→ **Objective**
Lift out each line of the data that holds "objects".

▬▬▬

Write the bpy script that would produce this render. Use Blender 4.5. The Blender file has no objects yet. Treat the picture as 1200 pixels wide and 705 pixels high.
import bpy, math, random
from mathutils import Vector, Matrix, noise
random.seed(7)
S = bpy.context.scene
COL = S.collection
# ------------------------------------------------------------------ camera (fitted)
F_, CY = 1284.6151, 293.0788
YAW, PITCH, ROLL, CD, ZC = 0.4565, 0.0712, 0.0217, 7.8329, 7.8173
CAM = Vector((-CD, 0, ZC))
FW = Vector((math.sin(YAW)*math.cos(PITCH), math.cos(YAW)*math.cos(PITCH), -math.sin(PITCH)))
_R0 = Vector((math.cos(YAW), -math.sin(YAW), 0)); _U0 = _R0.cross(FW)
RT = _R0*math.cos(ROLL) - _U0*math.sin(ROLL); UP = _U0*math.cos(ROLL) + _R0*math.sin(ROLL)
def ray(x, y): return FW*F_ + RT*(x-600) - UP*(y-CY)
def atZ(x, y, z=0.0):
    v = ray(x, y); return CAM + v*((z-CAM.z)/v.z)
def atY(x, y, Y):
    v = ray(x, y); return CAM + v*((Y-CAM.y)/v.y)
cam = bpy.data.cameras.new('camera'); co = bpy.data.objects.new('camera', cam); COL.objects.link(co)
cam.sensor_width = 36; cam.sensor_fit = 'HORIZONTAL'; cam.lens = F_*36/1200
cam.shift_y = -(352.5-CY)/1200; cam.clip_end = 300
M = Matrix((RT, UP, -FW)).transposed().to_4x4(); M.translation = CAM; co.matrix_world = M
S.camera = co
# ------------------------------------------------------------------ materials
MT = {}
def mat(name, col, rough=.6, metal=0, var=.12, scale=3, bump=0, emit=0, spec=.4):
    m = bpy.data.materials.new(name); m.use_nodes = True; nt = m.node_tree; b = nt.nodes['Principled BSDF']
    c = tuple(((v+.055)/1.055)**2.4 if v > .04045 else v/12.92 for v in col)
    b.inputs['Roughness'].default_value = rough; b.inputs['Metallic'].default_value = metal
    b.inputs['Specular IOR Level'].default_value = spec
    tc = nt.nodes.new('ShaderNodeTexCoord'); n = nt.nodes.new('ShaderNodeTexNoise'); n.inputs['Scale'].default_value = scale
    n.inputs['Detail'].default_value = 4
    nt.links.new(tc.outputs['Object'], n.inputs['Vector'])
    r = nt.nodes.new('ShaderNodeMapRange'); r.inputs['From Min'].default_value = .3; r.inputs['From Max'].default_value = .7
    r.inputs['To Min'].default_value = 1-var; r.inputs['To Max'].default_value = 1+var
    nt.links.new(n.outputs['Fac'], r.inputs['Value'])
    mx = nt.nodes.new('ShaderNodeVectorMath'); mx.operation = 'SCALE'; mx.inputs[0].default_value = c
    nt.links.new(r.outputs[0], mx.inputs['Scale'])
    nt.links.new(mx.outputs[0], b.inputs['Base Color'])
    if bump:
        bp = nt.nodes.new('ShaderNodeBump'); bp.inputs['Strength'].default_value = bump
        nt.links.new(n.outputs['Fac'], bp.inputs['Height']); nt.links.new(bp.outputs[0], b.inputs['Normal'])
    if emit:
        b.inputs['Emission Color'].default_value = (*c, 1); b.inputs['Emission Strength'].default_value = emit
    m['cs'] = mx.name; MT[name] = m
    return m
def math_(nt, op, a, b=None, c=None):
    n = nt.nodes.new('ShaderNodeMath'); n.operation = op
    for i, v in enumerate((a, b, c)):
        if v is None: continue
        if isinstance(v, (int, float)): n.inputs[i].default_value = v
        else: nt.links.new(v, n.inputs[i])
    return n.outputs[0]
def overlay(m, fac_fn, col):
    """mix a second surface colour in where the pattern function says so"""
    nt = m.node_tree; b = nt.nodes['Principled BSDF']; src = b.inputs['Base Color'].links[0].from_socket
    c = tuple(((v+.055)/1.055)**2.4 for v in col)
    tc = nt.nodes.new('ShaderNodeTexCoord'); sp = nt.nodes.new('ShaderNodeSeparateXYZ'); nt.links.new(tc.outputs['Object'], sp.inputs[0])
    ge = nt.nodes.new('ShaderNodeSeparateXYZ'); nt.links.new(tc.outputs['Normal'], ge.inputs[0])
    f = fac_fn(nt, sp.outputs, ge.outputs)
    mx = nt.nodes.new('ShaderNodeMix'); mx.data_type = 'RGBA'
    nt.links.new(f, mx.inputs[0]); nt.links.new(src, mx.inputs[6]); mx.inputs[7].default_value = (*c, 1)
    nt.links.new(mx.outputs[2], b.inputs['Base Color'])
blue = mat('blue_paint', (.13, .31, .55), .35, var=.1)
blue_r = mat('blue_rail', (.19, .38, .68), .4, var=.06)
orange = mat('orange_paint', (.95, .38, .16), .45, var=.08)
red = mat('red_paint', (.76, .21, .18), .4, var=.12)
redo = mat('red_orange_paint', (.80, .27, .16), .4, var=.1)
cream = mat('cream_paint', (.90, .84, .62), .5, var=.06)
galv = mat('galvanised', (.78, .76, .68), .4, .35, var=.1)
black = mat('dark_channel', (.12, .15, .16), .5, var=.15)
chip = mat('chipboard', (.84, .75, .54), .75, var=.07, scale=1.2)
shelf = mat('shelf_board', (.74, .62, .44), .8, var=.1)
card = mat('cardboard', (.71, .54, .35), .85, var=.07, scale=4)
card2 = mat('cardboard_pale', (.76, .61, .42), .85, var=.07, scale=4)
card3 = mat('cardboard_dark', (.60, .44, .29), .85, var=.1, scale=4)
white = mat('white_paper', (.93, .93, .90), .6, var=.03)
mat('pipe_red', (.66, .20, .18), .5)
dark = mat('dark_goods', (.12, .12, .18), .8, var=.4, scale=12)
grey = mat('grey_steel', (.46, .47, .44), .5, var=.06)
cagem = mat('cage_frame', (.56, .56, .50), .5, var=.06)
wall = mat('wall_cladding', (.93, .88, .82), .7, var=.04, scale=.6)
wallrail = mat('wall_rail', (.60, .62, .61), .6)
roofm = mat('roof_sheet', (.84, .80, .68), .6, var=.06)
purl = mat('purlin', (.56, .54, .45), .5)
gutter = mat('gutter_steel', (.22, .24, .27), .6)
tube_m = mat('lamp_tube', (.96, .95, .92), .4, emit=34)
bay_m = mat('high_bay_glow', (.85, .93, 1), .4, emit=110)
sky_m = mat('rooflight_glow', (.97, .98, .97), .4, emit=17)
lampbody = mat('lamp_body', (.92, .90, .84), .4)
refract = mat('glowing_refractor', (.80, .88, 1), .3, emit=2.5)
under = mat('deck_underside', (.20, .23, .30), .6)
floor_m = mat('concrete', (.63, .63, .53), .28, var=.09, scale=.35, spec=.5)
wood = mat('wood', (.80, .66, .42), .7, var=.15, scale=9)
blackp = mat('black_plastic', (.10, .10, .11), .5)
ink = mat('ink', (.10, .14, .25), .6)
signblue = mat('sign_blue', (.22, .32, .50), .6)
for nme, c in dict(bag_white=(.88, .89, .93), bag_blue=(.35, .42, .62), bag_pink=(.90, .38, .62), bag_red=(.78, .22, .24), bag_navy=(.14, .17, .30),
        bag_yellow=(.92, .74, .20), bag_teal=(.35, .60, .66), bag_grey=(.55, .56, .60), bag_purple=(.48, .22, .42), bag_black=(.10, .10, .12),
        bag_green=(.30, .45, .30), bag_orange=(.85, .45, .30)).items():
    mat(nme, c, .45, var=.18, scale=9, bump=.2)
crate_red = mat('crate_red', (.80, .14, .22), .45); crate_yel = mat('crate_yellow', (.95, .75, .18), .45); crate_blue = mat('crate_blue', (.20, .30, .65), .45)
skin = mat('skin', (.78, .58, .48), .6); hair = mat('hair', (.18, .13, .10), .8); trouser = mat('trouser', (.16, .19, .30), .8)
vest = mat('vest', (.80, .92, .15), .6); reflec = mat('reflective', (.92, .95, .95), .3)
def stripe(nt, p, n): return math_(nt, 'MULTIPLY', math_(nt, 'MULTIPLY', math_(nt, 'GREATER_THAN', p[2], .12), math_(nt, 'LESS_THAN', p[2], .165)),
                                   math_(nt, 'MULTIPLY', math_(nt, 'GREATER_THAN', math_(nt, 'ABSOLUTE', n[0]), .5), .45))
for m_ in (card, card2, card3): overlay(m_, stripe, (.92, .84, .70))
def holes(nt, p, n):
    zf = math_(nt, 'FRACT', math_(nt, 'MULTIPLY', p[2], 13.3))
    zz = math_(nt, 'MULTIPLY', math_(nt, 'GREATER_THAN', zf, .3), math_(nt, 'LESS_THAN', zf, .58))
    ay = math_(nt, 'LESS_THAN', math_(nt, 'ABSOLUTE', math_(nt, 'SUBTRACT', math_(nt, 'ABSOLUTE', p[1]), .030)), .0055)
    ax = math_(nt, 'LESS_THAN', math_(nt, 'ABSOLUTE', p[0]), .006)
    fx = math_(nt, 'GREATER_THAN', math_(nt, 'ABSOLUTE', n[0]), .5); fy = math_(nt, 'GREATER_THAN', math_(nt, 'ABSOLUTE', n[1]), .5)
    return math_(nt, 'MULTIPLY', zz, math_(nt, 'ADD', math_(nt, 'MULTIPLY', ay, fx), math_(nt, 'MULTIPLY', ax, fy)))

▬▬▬

→ **Result below**
Write the bpy script that would produce this render. Use Blender 4.5. The Blender file has no objects yet. Treat the picture as 1200 pixels wide and 705 pixels high.
cam = bpy.data.cameras.new('camera'); co = bpy.data.objects.new('camera', cam); COL.objects.link(co)